# Start of Input rows

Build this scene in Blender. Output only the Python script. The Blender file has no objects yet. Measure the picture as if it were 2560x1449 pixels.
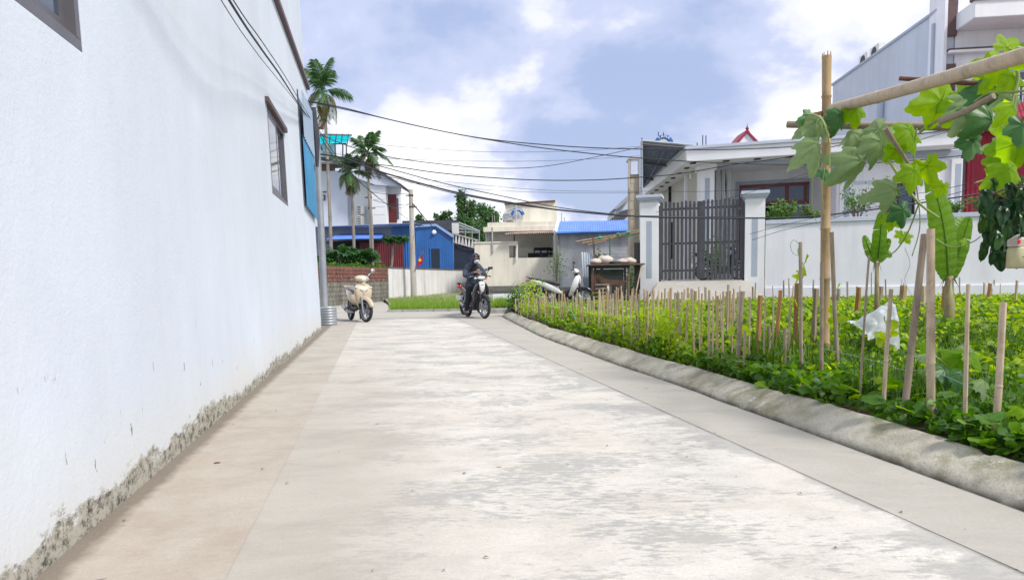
import bpy, bmesh, math, random
import numpy as np
from mathutils import Vector, Matrix, noise, Euler
random.seed(7); np.random.seed(7)
R = math.radians
scene = bpy.context.scene
COL = scene.collection

# ------------------------------------------------------------------ camera
F = 1707.0; CX = 1280.0; CY = 844.0; PITCH = math.atan(.085); ROLL = .0175; CH = .97
_f = Vector((0, math.cos(PITCH), -math.sin(PITCH))); _r = Vector((1, 0, 0)); _u = Vector((0, math.sin(PITCH), math.cos(PITCH)))
CR = _r * math.cos(ROLL) - _u * math.sin(ROLL)
CU = _u * math.cos(ROLL) + _r * math.sin(ROLL)
CP = Vector((0, 0, CH))
cam_d = bpy.data.cameras.new('camera'); cam = bpy.data.objects.new('camera', cam_d); COL.objects.link(cam)
cam_d.sensor_width = 36; cam_d.lens = F / 2560 * 36; cam_d.clip_start = .05; cam_d.clip_end = 2000
cam_d.shift_y = (CY - 724.5) / 2560
cam.matrix_world = Matrix((( CR.x, CU.x, -_f.x, CP.x), (CR.y, CU.y, -_f.y, CP.y), (CR.z, CU.z, -_f.z, CP.z), (0, 0, 0, 1)))
scene.camera = cam

# ------------------------------------------------------------------ world, sun, exposure
SUN_EL, SUN_AZ = R(50), R(128)      # azimuth measured from +Y (view direction) towards +X
w = bpy.data.worlds.new('World'); scene.world = w; w.use_nodes = True
nt = w.node_tree; nt.nodes.clear()
def N(t, typ, **kw):
    n = t.nodes.new(typ)
    for k, v in kw.items(): setattr(n, k, v)
    return n
out = N(nt, 'ShaderNodeOutputWorld'); mix = N(nt, 'ShaderNodeMixShader')
sky = N(nt, 'ShaderNodeTexSky', sky_type='NISHITA'); sky.sun_disc = False; sky.sun_elevation = SUN_EL; sky.sun_rotation = SUN_AZ
sky.air_density = 1.3; sky.dust_density = 2.0
bg1 = N(nt, 'ShaderNodeBackground'); bg1.inputs[1].default_value = .09
bg2 = N(nt, 'ShaderNodeBackground'); bg2.inputs[1].default_value = 1.0
tc = N(nt, 'ShaderNodeTexCoord'); sep = N(nt, 'ShaderNodeSeparateXYZ')
add = N(nt, 'ShaderNodeMath', operation='ADD'); add.inputs[1].default_value = .42
dx = N(nt, 'ShaderNodeMath', operation='DIVIDE'); dy = N(nt, 'ShaderNodeMath', operation='DIVIDE'); cmb = N(nt, 'ShaderNodeCombineXYZ')
L = nt.links.new
L(tc.outputs['Generated'], sep.inputs[0]); L(sep.outputs[2], add.inputs[0])
L(sep.outputs[0], dx.inputs[0]); L(add.outputs[0], dx.inputs[1]); L(sep.outputs[1], dy.inputs[0]); L(add.outputs[0], dy.inputs[1])
L(dx.outputs[0], cmb.inputs[0]); L(dy.outputs[0], cmb.inputs[1]); cmb.inputs[2].default_value = 3.7
mp = N(nt, 'ShaderNodeMapping'); mp.inputs['Scale'].default_value = (1.05, 1.0, 1); mp.inputs['Location'].default_value = (2.35, .45, 0); L(cmb.outputs[0], mp.inputs[0])
n1 = N(nt, 'ShaderNodeTexNoise'); n1.inputs['Scale'].default_value = 2.0; n1.inputs['Detail'].default_value = 7; n1.inputs['Roughness'].default_value = .52; n1.inputs['Distortion'].default_value = .15
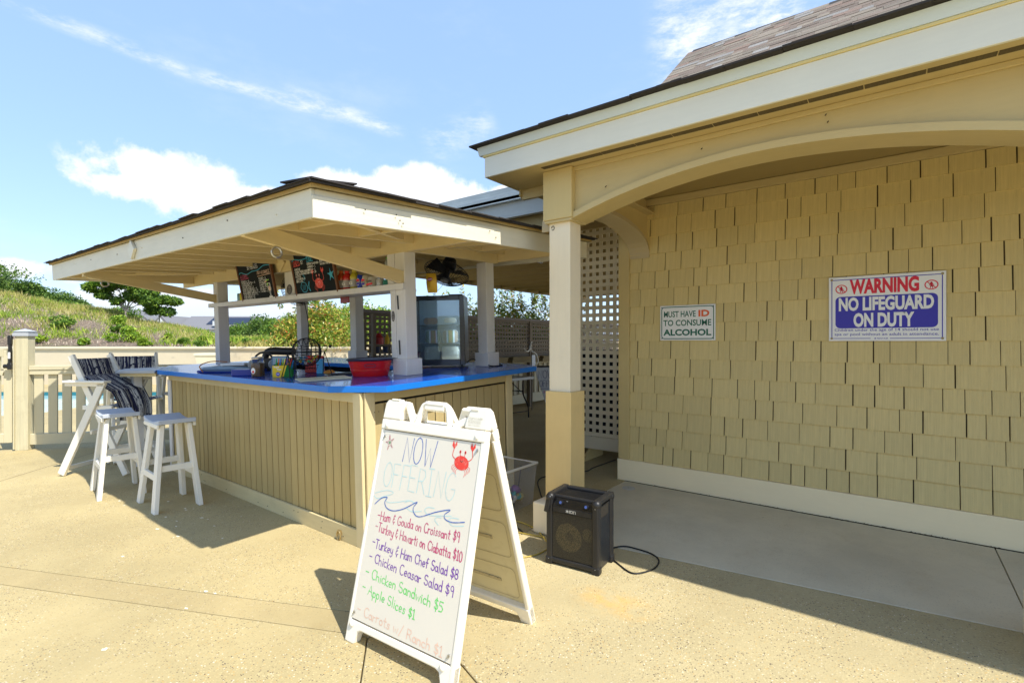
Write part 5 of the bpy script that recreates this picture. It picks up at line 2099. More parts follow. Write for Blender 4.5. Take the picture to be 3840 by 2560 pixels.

# End of Input rows

Leave out the pictures and give the listing above again exactly.

Build this scene in Blender. Output only the Python script. The Blender file has no objects yet. Measure the picture as if it were 2560x1449 pixels.
import bpy, bmesh, math, random
import numpy as np
from mathutils import Vector, Matrix, noise, Euler
random.seed(7); np.random.seed(7)
R = math.radians
scene = bpy.context.scene
COL = scene.collection

# ------------------------------------------------------------------ camera
F = 1707.0; CX = 1280.0; CY = 844.0; PITCH = math.atan(.085); ROLL = .0175; CH = .97
_f = Vector((0, math.cos(PITCH), -math.sin(PITCH))); _r = Vector((1, 0, 0)); _u = Vector((0, math.sin(PITCH), math.cos(PITCH)))
CR = _r * math.cos(ROLL) - _u * math.sin(ROLL)
CU = _u * math.cos(ROLL) + _r * math.sin(ROLL)
CP = Vector((0, 0, CH))
cam_d = bpy.data.cameras.new('camera'); cam = bpy.data.objects.new('camera', cam_d); COL.objects.link(cam)
cam_d.sensor_width = 36; cam_d.lens = F / 2560 * 36; cam_d.clip_start = .05; cam_d.clip_end = 2000
cam_d.shift_y = (CY - 724.5) / 2560
cam.matrix_world = Matrix((( CR.x, CU.x, -_f.x, CP.x), (CR.y, CU.y, -_f.y, CP.y), (CR.z, CU.z, -_f.z, CP.z), (0, 0, 0, 1)))
scene.camera = cam

# ------------------------------------------------------------------ world, sun, exposure
SUN_EL, SUN_AZ = R(50), R(128)      # azimuth measured from +Y (view direction) towards +X
w = bpy.data.worlds.new('World'); scene.world = w; w.use_nodes = True
nt = w.node_tree; nt.nodes.clear()
def N(t, typ, **kw):
    n = t.nodes.new(typ)
    for k, v in kw.items(): setattr(n, k, v)
    return n
out = N(nt, 'ShaderNodeOutputWorld'); mix = N(nt, 'ShaderNodeMixShader')
sky = N(nt, 'ShaderNodeTexSky', sky_type='NISHITA'); sky.sun_disc = False; sky.sun_elevation = SUN_EL; sky.sun_rotation = SUN_AZ
sky.air_density = 1.3; sky.dust_density = 2.0
bg1 = N(nt, 'ShaderNodeBackground'); bg1.inputs[1].default_value = .09
bg2 = N(nt, 'ShaderNodeBackground'); bg2.inputs[1].default_value = 1.0
tc = N(nt, 'ShaderNodeTexCoord'); sep = N(nt, 'ShaderNodeSeparateXYZ')
add = N(nt, 'ShaderNodeMath', operation='ADD'); add.inputs[1].default_value = .42
dx = N(nt, 'ShaderNodeMath', operation='DIVIDE'); dy = N(nt, 'ShaderNodeMath', operation='DIVIDE'); cmb = N(nt, 'ShaderNodeCombineXYZ')
L = nt.links.new
L(tc.outputs['Generated'], sep.inputs[0]); L(sep.outputs[2], add.inputs[0])
L(sep.outputs[0], dx.inputs[0]); L(add.outputs[0], dx.inputs[1]); L(sep.outputs[1], dy.inputs[0]); L(add.outputs[0], dy.inputs[1])
L(dx.outputs[0], cmb.inputs[0]); L(dy.outputs[0], cmb.inputs[1]); cmb.inputs[2].default_value = 3.7
mp = N(nt, 'ShaderNodeMapping'); mp.inputs['Scale'].default_value = (1.05, 1.0, 1); mp.inputs['Location'].default_value = (2.35, .45, 0); L(cmb.outputs[0], mp.inputs[0])
n1 = N(nt, 'ShaderNodeTexNoise'); n1.inputs['Scale'].default_value = 2.0; n1.inputs['Detail'].default_value = 7; n1.inputs['Roughness'].default_value = .52; n1.inputs['Distortion'].default_value = .15
Write part 5 of the bpy script that recreates this picture. It picks up at line 2099. More parts follow. Write for Blender 4.5. Take the picture to be 3840 by 2560 pixels.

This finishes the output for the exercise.